▶ **Exercise**
Your job is to return the lines between the line holding "Recreate this scene" and the line holding "S.view_settings.exposure = 1.2;", inclusive, exactly and with no pictures.

▶ **Records for this exercise**
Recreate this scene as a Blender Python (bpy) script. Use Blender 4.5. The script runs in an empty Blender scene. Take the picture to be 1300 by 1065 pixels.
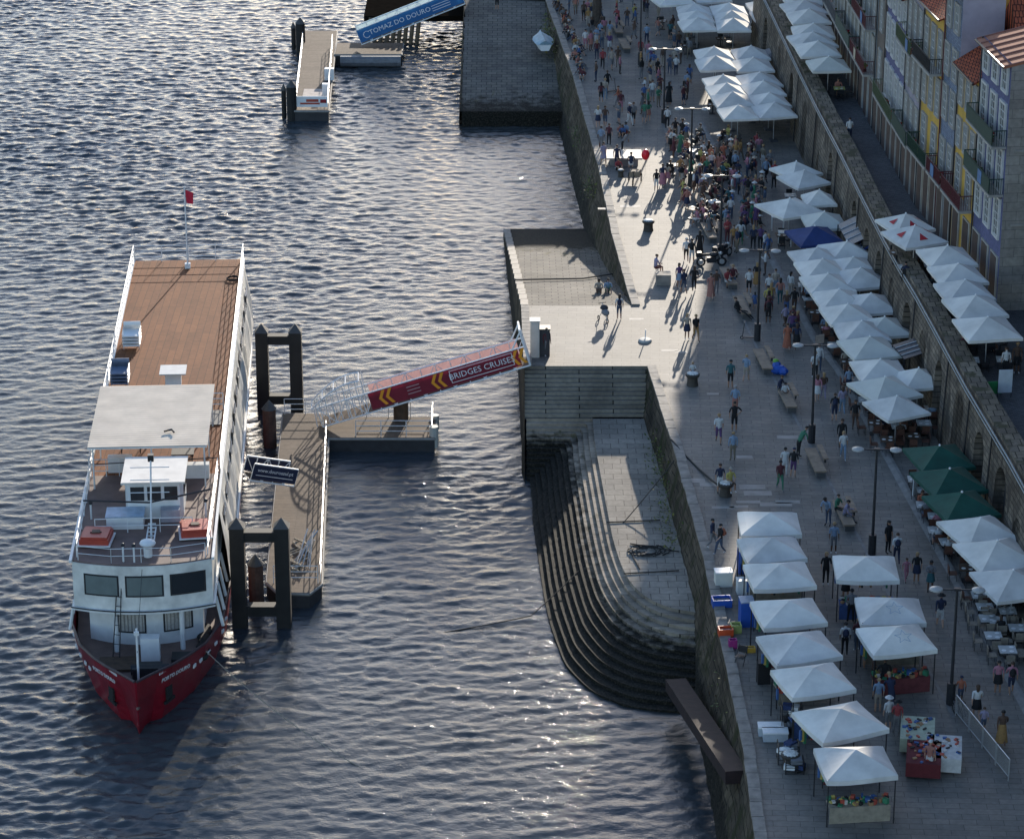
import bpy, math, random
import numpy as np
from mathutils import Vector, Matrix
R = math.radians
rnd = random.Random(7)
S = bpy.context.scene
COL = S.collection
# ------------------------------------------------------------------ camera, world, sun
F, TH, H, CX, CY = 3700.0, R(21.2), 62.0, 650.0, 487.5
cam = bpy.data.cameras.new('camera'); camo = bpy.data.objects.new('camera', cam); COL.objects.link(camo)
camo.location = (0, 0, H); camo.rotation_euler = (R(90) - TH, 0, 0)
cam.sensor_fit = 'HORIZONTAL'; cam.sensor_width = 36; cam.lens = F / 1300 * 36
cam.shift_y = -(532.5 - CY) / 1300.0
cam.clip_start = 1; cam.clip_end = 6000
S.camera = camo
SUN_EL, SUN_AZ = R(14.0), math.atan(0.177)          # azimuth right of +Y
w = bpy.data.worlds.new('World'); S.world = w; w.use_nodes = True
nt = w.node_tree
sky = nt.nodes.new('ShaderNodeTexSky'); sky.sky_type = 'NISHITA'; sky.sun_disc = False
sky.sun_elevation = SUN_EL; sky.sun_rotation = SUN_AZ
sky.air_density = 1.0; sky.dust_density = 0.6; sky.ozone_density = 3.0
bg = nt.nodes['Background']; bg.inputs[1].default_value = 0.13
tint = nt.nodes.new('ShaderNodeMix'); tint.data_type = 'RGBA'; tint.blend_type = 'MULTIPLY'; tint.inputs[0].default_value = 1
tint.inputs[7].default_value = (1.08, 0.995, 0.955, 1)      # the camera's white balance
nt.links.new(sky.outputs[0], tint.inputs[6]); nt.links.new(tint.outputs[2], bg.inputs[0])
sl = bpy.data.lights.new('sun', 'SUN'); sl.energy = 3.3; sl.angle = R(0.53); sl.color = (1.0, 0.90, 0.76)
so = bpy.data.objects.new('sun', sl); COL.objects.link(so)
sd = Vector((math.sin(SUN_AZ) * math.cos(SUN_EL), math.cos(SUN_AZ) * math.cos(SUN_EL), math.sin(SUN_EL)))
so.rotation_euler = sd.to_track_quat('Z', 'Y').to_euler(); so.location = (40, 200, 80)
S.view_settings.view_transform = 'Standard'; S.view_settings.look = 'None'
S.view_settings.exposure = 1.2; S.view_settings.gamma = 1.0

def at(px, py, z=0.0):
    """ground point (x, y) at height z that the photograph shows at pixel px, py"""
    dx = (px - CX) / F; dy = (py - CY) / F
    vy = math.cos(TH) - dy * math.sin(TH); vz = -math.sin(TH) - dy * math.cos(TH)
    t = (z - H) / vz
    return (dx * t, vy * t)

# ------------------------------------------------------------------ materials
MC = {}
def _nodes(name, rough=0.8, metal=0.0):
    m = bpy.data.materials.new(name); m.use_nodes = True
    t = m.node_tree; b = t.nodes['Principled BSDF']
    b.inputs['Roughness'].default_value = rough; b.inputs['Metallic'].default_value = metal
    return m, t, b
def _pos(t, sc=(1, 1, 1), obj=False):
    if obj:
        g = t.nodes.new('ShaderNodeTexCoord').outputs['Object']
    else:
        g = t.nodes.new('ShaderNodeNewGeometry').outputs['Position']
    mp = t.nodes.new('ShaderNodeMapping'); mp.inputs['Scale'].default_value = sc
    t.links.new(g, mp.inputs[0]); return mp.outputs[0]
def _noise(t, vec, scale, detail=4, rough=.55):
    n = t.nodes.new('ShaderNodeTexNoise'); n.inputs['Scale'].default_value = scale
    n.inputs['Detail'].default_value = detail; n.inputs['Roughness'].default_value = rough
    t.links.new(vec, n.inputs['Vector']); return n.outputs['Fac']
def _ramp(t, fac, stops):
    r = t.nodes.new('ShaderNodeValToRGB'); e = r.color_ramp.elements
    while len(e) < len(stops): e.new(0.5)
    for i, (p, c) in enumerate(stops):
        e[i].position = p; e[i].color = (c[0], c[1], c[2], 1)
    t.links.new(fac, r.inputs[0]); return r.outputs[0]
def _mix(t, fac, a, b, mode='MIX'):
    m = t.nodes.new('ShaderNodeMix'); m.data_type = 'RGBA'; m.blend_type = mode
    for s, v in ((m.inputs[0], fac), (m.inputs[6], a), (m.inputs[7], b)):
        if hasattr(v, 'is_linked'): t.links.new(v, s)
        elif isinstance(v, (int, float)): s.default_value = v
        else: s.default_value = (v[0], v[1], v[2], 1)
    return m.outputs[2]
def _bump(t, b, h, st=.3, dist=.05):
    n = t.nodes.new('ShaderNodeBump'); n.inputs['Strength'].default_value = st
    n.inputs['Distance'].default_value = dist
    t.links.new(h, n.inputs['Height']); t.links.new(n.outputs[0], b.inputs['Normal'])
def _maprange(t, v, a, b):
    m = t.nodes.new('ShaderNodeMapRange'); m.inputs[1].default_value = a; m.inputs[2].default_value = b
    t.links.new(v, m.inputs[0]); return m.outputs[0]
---
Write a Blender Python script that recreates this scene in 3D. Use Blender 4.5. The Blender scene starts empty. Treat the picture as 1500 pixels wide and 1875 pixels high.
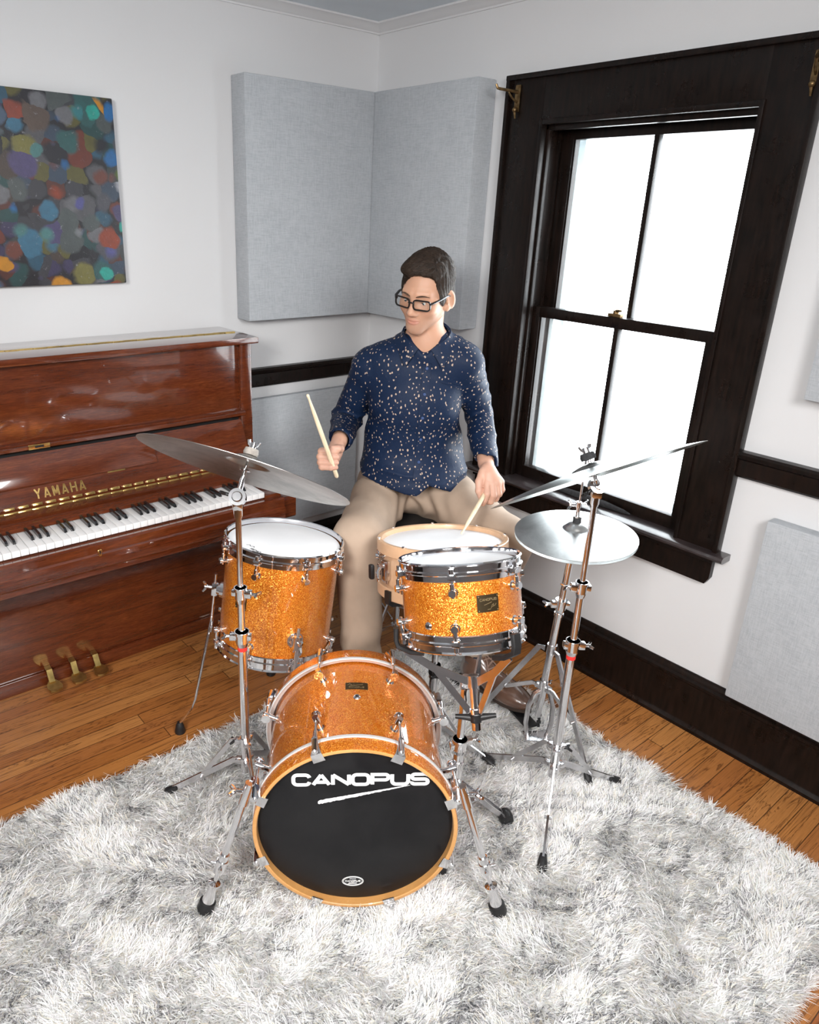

▶ **Full response**
Recreate this scene as a Blender Python (bpy) script. Use Blender 4.5. The script runs in an empty Blender scene. Take the picture to be 1300 by 1065 pixels.
import bpy, math, random
import numpy as np
from mathutils import Vector, Matrix
R = math.radians
rnd = random.Random(7)
S = bpy.context.scene
COL = S.collection
# ------------------------------------------------------------------ camera, world, sun
F, TH, H, CX, CY = 3700.0, R(21.2), 62.0, 650.0, 487.5
cam = bpy.data.cameras.new('camera'); camo = bpy.data.objects.new('camera', cam); COL.objects.link(camo)
camo.location = (0, 0, H); camo.rotation_euler = (R(90) - TH, 0, 0)
cam.sensor_fit = 'HORIZONTAL'; cam.sensor_width = 36; cam.lens = F / 1300 * 36
cam.shift_y = -(532.5 - CY) / 1300.0
cam.clip_start = 1; cam.clip_end = 6000
S.camera = camo
SUN_EL, SUN_AZ = R(14.0), math.atan(0.177)          # azimuth right of +Y
w = bpy.data.worlds.new('World'); S.world = w; w.use_nodes = True
nt = w.node_tree
sky = nt.nodes.new('ShaderNodeTexSky'); sky.sky_type = 'NISHITA'; sky.sun_disc = False
sky.sun_elevation = SUN_EL; sky.sun_rotation = SUN_AZ
sky.air_density = 1.0; sky.dust_density = 0.6; sky.ozone_density = 3.0
bg = nt.nodes['Background']; bg.inputs[1].default_value = 0.13
tint = nt.nodes.new('ShaderNodeMix'); tint.data_type = 'RGBA'; tint.blend_type = 'MULTIPLY'; tint.inputs[0].default_value = 1
tint.inputs[7].default_value = (1.08, 0.995, 0.955, 1)      # the camera's white balance
nt.links.new(sky.outputs[0], tint.inputs[6]); nt.links.new(tint.outputs[2], bg.inputs[0])
sl = bpy.data.lights.new('sun', 'SUN'); sl.energy = 3.3; sl.angle = R(0.53); sl.color = (1.0, 0.90, 0.76)
so = bpy.data.objects.new('sun', sl); COL.objects.link(so)
sd = Vector((math.sin(SUN_AZ) * math.cos(SUN_EL), math.cos(SUN_AZ) * math.cos(SUN_EL), math.sin(SUN_EL)))
so.rotation_euler = sd.to_track_quat('Z', 'Y').to_euler(); so.location = (40, 200, 80)
S.view_settings.view_transform = 'Standard'; S.view_settings.look = 'None'
S.view_settings.exposure = 1.2; S.view_settings.gamma = 1.0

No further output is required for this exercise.